Friday, February 24, 2012

Anniversary

So today is my 11th anniversary, I say that because although we are getting divorced it is still our anniversary and no papers have been filed or even really worked on up to this point so we are still very much married. This whole process is devastating and heart breaking and not just for me and for Mike but for so many other people. I don't think we realize how much our marriages or relationships actually effect so many people.
It has come to my attention that people think this is terrible, and it is terrible but I think it is terrible for different reasons. It is terrible because I still very much love my husband and it is terrible because my kids are struggling, it is terrible because both Mike and I struggling. It is a very hard thing to have to do. It is not terrible in the sense that we fight about a lot of things because the truth is we don't we have definitely fought more going through some decision making to get to this point then we ever did while being a "happily" married couple but we don't fight about the kids we don't really fight about money or any of that stuff. We both really want what is best for our kids. We both want to make this as easy as possible for them. The hardest part is Winter because she is so deeply hurt, she understands what is happening and why, she is heartbroken for so many reasons, the little kids just don't get it. Also Winter has known Mike the longest he has been her dad the longest. She knew him as the dad that read to her and played with her outside fixed her tires, all that stuff, the truth is, with Mikes schedule for the last 4 years my little kids have only know him as a weekend dad, Owen and Xavier have never had Mike home to put them to bed at night so it isn't to much of a change for them. That part is the hardest for me. Now that he is working days he has all this time that he could be with the kids and now he isn't. He could be putting them to bed every night, reading to them but he isn't I waited so long for this, I feel like although Mike was putting in the "work" hours I was putting in a lot to, taking care of the kids alone and the house alone and the yard and all that alone and I never got the pay off, it was all for nothing.
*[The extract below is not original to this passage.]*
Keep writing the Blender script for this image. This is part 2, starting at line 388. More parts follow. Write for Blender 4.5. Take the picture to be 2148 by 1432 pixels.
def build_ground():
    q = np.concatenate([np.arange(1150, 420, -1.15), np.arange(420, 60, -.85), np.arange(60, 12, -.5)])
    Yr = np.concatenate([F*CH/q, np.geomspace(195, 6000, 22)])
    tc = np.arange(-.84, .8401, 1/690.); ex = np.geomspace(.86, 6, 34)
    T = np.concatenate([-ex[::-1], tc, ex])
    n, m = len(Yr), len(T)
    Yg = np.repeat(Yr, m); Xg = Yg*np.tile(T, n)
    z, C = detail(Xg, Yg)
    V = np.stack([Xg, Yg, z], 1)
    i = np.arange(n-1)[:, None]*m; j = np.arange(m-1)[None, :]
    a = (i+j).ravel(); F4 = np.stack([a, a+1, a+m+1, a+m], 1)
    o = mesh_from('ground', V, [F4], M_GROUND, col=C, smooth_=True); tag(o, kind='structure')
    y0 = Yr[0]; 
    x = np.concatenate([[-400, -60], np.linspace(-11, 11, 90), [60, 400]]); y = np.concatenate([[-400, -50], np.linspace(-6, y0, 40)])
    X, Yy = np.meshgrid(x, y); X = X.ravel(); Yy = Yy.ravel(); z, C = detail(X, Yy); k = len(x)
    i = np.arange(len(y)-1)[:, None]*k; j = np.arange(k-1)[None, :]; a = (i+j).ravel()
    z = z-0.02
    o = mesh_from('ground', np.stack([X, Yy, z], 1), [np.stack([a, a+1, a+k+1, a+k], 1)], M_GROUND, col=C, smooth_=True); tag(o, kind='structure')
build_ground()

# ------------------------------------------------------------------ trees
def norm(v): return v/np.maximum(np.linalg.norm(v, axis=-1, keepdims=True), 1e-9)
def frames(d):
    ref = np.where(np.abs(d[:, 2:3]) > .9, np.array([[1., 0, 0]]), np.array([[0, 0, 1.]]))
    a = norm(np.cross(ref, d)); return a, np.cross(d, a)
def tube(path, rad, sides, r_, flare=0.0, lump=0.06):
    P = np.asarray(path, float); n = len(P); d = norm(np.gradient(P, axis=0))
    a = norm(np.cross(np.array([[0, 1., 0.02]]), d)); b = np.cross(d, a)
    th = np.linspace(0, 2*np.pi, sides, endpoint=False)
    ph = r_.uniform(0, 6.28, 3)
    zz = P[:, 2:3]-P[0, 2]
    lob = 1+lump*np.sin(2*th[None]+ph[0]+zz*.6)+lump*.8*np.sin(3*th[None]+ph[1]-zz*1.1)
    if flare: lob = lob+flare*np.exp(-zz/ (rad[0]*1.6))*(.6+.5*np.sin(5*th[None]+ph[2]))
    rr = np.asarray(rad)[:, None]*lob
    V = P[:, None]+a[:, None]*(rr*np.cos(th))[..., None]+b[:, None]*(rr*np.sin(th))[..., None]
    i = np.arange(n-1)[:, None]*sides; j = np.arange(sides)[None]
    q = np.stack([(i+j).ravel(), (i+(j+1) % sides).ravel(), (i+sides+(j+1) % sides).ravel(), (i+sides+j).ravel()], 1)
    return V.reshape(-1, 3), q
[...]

So for this non-anniversary post I will just say a few things I will miss and a few things I won't miss as this is my last anniversary post.
1. I won't miss mikes piles, he makes piles when he comes home, emptying his pockets, taking off his shoes, top shirt or jacket etc....
2. I will miss his sense of humor, he could always make me laugh and everyone needs that in life, so a definite miss.
3. I won't miss his messing up my bed, I like it nice and neat he always had it in a messy ball
4. I will miss his passionate arguments on politics, We never agreed but I liked that, I liked that we had things to discuss and try to learn different points of view from the other. And I can honestly say over the years he did manage to get me to soften on a few subjects.
5. I won't miss his laundry, he always has so much laundry and figuring out what is clean and what is dirty because they are both on the floor I don't miss that.
6. I will miss Lake Powell trips with him, we always found a way to have time with just our own little family before joining up with either my family or his. These are some of my very favorite memories with Mike and I will so very much miss making new ones.
7. I won't miss his impatience when trying to fix things, he always gets mad and ends up throwing something or yelling a lot, okay actually its kind of funny so maybe I will miss it a little
8. I won't miss his errand running when we are already late for something, he always has some kind of errand to run, "just need to drop this here really fast or go buy this on the way" drove me crazy.
9. I will miss I do miss watching tv series with him on Sunday nights whether its Weeds, or Dexter, Greys Anatomy, any of the others he got me hooked on I do miss that and I am now very behind on all those shows and I will probably never watch them again.
10. I won't miss how he changes a song after just a couple lines, he waits for you to get into the song and then changes it. Or him turning up the radio when I try to talk to him, because he isn't much of a talker.
11. I will miss, I do miss his companionship, he has been my best friend for a long time and it is really hard to not have that anymore, its hard to not text him or call him when stupid things happen in the day.

I have learned a lot of stuff over this last year about my husband stuff I never really knew and I am sure he has learned stuff about me. I do wish for happiness for us both as we move forward and I hope this is the right choice. I know people say you shouldn't air your dirty laundry but maybe somebody out there is going through a hard time and my dirty laundry could help someone else not have to go through something like this.

I will say to all spouses make sure you thank your partners for the little things, I never appreciated mine for putting up the Christmas lights and taking them down I just thought it was a boys job. I had to take my own down this year, I did not like it one bit and doubt I will have any come Christmas time this year. I never realized what a pain it was to carry in the 40lb bags of salt and dump them into the water softener, it sucks I hate doing it. What I am trying to say is we get so caught up in life that we take the stupid little things for granted and I don't want anyone else to have to realize those things to late.

2 comments:

Hilary said...

I'm sorry. This was so bittersweet . . . you're a good writer, and you captured such a range of emotions. I hope by this time next year, there is more peace, stability and happiness in all your lives!

Christenson's said...

Amber this was a good post, I'm sorry this is where life has ended up for you... but I do think you keep showing more and more every day how strong you are and how you can do hard things you thought you couldn't.... I too will miss Mike at Lake Powell, and at our Thanksgiving cabin deal and nights of capture the flag etc.... I will not miss seeing your sadness or the kids!